Kalau melanggar? Bukan guru yang turun tangan, tapi di
antara siswa-siswa itu sendiri pun ada sistem penjagaannya. Siswa yang
melanggar akan disidang oleh teman-temannya sendiri, sambil dibimbing oleh para
guru. Terdengar sepele dan remeh, tapi kebiasaan-kebiasaan seperti ini
menimbulkan komunitas yang saling menjaga dalam kebaikan.
Para siswa sudah diajarkan untuk menegakkan aturan dan
berani menegur temannya sendiri yang berbuat salah. Hal ini lah yang absen dari
kehidupan anak-anak biasa. Melihat teman mencontek itu sudah biasa, kalau berani
melaporkan itu adalah melanggar etika. Di tempat lain, seolah menjadi aturan
tidak tertulis bahwa para siswa harus saling lindung-melindungi dalam
contek-mencontek. Orang yang melaporkan kasus pencontekan, biasanya akan
dijauhi dan dianggap ‘sok suci’. Seperti yang sering disampaikan oleh iklan
layanan masyarakat, hal-hal seperti ini adalah bibit dari persekongkolan dalam
hal yang lebih buruk: lindung-melindungi dalam korupsi.
***
Mahdi juga berbaik hati mengantarkan kami berkeliling Al
Umanaa, memperlihatkan bangunan-bangunan yang telah ada sekaligus menceritakan
bagaimana perencanaannya. Al Umanaa sunguh terasa asri, kami beberapa kali
disuguhkan buah-buahan yang dipetik langsung dari sana, mulai dari durian,
rambutan, manggis, pisang, sampai kelapa. Sempat saya, Eva, dan Rani
duduk-duduk menikmati udara sore Sukabumi di gasibu yang beratapkan rambatan
pohon markisa.
Di sana ada sebuah tanah lapang yang menjadi benang merah Al
Umanaa dan FOODLAP. Tanah itu dimanfaatkan Al Umanaa sebagai laboraturium integrated farming, sebuah closed loop system yang utuh dan alami.

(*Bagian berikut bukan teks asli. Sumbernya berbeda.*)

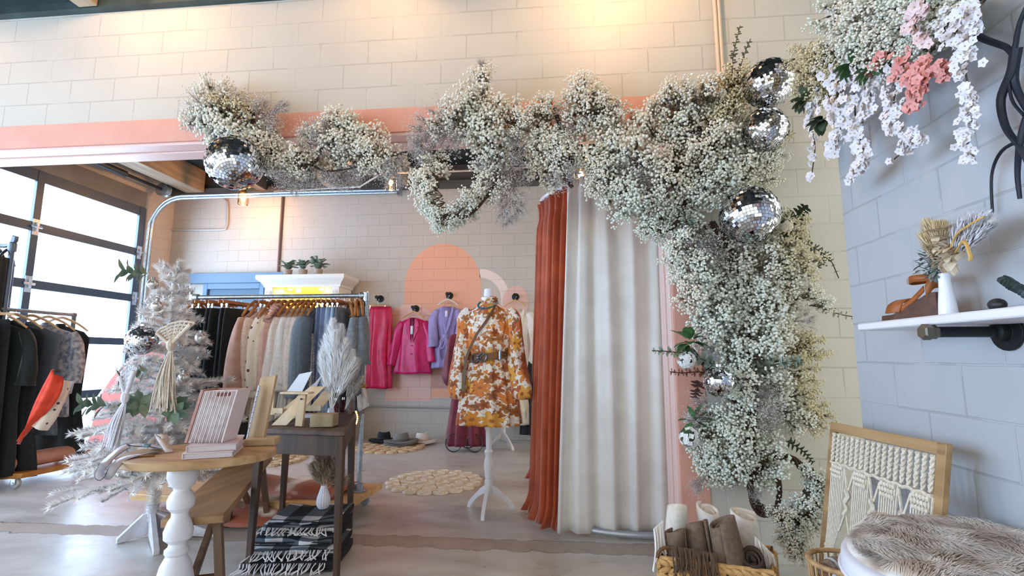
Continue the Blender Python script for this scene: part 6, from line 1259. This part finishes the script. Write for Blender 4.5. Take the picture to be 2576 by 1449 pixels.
# ------------------------------------------------------------------ black branches on the wall
br_=mat('black_branch','171c2c',.55); o=thing('black_branch','black twisted branch decoration hanging on the right wall beside the blossoms','branch',aX(2540,200,XR-.03))
for pts,r in (([(2440,80,.04),(2480,100,.05),(2530,118,.05),(2550,130,.05),(2565,60,.04),(2590,0,.03)],.011),([(2555,125,.05),(2545,180,.05),(2518,250,.05),(2530,320,.05),(2565,370,.05),(2590,420,.04)],.014),([(2560,120,.05),(2552,200,.04),(2575,260,.04),(2600,300,.04)],.013),([(2600,250,.03),(2570,340,.05),(2560,430,.03),(2566,500,.02)],.011),([(2570,352,.05),(2520,380,.04),(2495,440,.03),(2497,536,.02)],.006),([(2535,180,.05),(2545,250,.05),(2575,290,.05)],.005)):
    P=[aX(u,v,XR-dx) for u,v,dx in pts]; S_=spline(P,5); MB().tube(S_,[max(.004,r*(1-.55*i/len(S_)))*1.0 for i in range(len(S_))],7).build('twig',br_,o)
# ------------------------------------------------------------------ shelf
sy=2.045; sx=1.14; sz0,sz1=1.263,1.292
o=thing('wall_shelf','white wall shelf on black pipe brackets on the right wall','shelf',(XR-.1,sy,sz0)); MB().box((sx,.55,sz0),(XR-.002,sy,sz1)).build('board',white,o,bevel=.006)
def bracket(y):
    b=MB().tube([(XR-.01,y,sz0-.022),(sx-.0,y,sz0-.022)],.0165,12).lathe([(.058,0),(.058,.008),(.03,.012),(.028,.035),(.018,.04)],(XR-.002,y,sz0-.022),20,0,Matrix.Rotation(-PI/2,4,'Y')); pb_=b.build('pipe_bracket',black,o,bevel=.001)
    MB().lathe([(.02,-.03),(.025,-.026),(.025,-.005),(.022,-.003),(.022,.012),(.019,.014)],(sx-.0,y,sz0-.022),6,0,Matrix.Rotation(PI/2,4,'Y')).build('end_cap',mat('worn_iron','6d675c',.4,.7),pb_,bevel=.001)
bracket(1.66); bracket(.8)
# sandal
tanl=mat('tan_leather','a9622f',.45,0,'95521f',20,.1); wedge=mat('dark_wedge','4a2f20',.55,0,'5d3c28',40,.2)
sp=aX(2330,800,1.2); sp=Vector((1.245,1.875,sz1)); o=thing('wedge_sandal','tan leather wedge sandal with ankle strap on the shelf end','shoe',sp)
# local frame : toe points to -? along +Y (away), seen side on
fw=Vector((-.12,.99,0)).normalized(); sd=Vector((-fw.y,fw.x,0)); up=Vector((0,0,1)); Ls=.235
def SP(a,s,z): return sp+fw*a+sd*s+up*z
b=MB(); sole=[]
for i in range(13):
    t=i/12; a=lerp(-Ls/2,Ls/2,t); w=.03+.010*sin(PI*t)+.006*(t>.6); ztop=lerp(.085,.024,min(1,max(0,(t-.12)/.62))**.9); sole.append([SP(a,-w,0.001),SP(a,w,.001),SP(a,w*.97,ztop),SP(a,-w*.97,ztop)])
b.loft(sole,0,True,True,True); b.build('wedge_sole',wedge,o,bevel=.003)
def strap(pts,w,nm,axis):
    P=spline(pts,6); b=MB(); b.loft([[p-axis*w/2,p+axis*w/2] for p in P],0,False); b.build(nm,tanl,o,smooth=180,solid=.003)
strap([SP(.055,-.042,.03),SP(.045,-.036,.06),SP(.04,0,.078),SP(.045,.036,.06),SP(.055,.042,.03)],.065,'vamp_strap',fw)
strap([SP(-.085,.034,.085),SP(-.1,.02,.12),SP(-.105,0,.125),SP(-.1,-.02,.12),SP(-.085,-.034,.085)],.05,'heel_counter',up)
strap([SP(-.1,-.02,.135),SP(-.05,-.034,.14),SP(-.01,-.022,.138),SP(.0,0,.136),SP(-.01,.022,.138),SP(-.05,.034,.14),SP(-.1,.02,.135),SP(-.105,0,.137),SP(-.1,-.02,.135)],.024,'ankle_strap',up)
strap([SP(-.08,.034,.1),SP(-.03,.036,.065),SP(.02,.038,.04)],.02,'side_strap',up)
MB().bar(SP(.003,.012,.128),SP(.003,.012,.148),.018,.005).build('buckle',chrome,o,bevel=.001)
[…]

Dimulai dari pintu dapur yang sering menggelontorkan sampah-sampah makanan,
diikuti dengan kolam lele, kandang ayam, kandang lebah, kandang soang, dan… black soldier fly! Memang, sejak FOODLAP
bertemu dengan black soldier fly,
saya beberapa kali mendisksuikannya tentang itu dengan Mahdi. Sudah saya duga,
Al Umanaa akan mendahului kami memulai pengolahan sampah kecil dengan BSF.
Mereka sudah memiliki tiga reaktor pengolahan kecil, yang semuanya diurus oleh
para santri.
***
Terlalu banyak pengalaman, penglihatan, dan percakapan
menarik selama 25,5 jam di Al Umanaa. Masih banyak yang ingin saya ceritakan,
tapi baterai laptop saya sudah tanda seru!